### WHAT NEEDS TO BE DONE
Report how many lines below contain the word "high". Give only the number.

### Scripts that build scenes
********
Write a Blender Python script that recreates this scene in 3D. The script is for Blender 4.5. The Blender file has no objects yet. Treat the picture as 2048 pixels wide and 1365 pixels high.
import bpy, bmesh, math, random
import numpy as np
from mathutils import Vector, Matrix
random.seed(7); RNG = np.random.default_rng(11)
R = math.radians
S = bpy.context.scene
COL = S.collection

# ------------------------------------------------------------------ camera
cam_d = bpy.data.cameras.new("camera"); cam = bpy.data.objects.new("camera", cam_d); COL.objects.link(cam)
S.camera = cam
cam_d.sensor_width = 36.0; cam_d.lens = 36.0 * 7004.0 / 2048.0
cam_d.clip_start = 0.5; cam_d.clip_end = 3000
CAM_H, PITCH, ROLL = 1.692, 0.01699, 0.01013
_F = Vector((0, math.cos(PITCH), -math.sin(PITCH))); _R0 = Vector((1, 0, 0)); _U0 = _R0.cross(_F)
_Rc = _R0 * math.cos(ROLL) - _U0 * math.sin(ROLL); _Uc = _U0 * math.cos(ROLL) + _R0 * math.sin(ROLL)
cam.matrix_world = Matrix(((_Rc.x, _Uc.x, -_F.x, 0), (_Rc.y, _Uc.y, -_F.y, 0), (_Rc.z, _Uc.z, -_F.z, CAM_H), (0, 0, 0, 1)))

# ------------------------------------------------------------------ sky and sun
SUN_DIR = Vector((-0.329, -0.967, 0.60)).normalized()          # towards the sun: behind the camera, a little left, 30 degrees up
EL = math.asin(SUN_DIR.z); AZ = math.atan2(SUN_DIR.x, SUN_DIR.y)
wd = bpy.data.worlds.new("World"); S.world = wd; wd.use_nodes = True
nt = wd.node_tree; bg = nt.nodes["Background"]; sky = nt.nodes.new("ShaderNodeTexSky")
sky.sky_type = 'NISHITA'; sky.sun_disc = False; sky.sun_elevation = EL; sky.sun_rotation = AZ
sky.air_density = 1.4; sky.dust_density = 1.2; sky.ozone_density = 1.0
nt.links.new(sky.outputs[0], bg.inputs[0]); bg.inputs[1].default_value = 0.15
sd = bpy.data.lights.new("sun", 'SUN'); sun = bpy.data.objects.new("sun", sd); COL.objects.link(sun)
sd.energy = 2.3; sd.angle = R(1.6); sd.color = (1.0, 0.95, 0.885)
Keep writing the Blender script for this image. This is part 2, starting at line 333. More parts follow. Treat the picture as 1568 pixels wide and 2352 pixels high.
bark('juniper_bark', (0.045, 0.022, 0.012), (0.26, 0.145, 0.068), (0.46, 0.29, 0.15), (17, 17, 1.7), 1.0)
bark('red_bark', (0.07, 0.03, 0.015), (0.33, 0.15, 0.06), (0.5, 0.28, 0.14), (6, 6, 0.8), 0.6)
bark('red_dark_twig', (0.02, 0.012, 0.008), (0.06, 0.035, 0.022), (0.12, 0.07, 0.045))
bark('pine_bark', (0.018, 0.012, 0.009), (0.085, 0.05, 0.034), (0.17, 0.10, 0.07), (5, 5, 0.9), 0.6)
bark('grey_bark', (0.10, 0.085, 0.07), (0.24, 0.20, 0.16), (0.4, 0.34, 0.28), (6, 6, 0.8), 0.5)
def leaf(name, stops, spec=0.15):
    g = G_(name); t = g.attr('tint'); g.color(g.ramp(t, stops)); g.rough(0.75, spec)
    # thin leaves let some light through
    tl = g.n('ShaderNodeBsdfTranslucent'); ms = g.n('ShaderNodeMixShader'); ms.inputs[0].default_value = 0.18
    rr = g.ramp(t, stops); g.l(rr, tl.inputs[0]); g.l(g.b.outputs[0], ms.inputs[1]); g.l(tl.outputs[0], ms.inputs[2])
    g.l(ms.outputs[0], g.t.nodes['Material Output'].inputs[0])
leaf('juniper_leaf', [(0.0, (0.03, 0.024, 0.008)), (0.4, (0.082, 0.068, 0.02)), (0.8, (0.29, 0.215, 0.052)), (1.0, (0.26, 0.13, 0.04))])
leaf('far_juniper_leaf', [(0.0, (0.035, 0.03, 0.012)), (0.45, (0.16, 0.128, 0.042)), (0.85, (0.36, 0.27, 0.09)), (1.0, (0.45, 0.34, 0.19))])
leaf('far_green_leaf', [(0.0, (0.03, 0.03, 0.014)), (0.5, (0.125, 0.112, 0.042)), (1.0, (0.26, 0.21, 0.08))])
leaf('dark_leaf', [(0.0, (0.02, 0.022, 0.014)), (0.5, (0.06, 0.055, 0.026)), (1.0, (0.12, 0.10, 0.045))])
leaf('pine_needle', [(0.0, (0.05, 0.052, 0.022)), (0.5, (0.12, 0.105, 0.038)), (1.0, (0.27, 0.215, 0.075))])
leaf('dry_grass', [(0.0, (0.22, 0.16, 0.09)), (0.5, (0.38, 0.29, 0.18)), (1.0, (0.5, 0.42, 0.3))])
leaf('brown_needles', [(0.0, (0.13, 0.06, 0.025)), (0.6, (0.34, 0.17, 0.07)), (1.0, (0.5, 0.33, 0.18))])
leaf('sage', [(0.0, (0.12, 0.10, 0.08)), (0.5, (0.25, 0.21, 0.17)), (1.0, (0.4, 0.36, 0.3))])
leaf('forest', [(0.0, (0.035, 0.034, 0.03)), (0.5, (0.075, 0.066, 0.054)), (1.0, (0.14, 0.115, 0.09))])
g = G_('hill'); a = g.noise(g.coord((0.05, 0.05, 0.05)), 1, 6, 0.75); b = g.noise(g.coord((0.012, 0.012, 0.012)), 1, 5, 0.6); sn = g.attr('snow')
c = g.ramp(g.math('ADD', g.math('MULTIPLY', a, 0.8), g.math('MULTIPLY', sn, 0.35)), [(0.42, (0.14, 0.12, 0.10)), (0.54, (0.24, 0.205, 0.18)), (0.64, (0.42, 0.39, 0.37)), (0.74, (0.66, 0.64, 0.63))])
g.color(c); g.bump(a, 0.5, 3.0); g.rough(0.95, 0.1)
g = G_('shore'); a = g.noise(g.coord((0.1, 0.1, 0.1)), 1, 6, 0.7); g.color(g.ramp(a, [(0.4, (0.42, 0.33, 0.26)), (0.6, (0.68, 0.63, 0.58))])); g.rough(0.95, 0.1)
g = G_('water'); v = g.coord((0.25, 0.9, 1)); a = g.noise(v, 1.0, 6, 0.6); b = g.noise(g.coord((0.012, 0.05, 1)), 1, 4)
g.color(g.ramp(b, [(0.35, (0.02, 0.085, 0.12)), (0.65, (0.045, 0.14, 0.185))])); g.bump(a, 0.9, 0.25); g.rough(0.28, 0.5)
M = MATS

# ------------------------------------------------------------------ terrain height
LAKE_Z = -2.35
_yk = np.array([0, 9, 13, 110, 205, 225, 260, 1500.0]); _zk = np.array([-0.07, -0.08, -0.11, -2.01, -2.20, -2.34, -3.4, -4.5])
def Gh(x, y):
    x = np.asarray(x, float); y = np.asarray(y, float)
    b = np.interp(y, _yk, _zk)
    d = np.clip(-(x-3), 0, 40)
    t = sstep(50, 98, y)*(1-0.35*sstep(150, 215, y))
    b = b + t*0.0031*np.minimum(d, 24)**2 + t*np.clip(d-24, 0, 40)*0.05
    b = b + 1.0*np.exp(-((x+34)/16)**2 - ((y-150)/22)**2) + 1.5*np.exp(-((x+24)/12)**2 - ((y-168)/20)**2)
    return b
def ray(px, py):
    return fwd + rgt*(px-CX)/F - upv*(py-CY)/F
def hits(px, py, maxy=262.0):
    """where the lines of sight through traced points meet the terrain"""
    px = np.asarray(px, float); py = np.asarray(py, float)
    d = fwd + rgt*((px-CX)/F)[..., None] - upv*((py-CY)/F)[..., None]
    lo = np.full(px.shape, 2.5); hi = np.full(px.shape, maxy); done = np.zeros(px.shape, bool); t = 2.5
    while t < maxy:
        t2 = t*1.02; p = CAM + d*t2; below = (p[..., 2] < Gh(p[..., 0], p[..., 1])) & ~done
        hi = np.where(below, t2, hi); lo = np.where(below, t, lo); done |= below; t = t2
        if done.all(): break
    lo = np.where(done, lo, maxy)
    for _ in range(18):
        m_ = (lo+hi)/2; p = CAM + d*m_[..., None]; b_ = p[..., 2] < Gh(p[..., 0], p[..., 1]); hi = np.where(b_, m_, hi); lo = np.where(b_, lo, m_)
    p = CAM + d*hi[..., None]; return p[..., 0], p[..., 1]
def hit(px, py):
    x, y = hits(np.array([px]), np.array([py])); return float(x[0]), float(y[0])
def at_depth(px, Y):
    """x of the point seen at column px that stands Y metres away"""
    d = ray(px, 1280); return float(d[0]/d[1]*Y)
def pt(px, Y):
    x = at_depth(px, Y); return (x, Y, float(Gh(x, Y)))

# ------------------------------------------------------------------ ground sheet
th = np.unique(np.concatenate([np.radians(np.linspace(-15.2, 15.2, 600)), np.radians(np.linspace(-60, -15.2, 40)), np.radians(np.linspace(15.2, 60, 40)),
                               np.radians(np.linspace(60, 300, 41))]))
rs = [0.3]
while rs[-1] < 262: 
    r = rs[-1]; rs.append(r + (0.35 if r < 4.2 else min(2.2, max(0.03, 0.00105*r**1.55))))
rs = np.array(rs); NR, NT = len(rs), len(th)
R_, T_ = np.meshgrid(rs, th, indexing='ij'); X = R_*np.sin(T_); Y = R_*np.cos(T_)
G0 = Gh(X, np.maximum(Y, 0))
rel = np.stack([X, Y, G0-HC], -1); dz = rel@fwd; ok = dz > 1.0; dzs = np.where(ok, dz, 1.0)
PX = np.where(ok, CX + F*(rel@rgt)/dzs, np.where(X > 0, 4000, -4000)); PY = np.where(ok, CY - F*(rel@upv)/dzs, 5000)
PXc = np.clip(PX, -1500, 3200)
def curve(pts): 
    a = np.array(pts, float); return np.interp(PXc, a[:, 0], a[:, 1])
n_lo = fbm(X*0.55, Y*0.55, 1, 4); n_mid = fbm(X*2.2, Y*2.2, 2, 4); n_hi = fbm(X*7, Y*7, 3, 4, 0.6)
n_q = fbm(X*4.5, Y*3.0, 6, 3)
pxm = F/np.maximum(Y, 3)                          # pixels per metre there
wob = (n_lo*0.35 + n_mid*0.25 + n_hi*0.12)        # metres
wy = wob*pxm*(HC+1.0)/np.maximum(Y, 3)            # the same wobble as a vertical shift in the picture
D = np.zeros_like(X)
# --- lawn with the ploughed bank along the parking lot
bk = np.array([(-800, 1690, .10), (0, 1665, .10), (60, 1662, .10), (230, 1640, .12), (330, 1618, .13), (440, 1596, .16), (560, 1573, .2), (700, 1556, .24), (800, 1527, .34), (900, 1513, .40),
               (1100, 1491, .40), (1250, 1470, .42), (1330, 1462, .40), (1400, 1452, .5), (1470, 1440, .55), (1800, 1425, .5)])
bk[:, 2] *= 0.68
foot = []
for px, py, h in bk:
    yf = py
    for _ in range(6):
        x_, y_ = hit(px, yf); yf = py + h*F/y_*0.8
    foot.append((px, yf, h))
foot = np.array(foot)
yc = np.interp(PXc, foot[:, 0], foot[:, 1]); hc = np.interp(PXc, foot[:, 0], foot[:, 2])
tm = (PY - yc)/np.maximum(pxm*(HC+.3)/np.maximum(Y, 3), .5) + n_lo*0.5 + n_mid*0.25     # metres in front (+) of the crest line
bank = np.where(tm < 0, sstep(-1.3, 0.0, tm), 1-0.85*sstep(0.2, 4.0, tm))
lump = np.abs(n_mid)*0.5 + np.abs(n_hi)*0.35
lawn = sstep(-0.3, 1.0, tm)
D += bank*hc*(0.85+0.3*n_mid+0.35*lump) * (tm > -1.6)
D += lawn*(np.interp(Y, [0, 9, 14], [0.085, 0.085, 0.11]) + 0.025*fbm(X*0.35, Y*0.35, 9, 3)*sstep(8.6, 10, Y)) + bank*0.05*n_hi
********
### TASK RESPONSE
2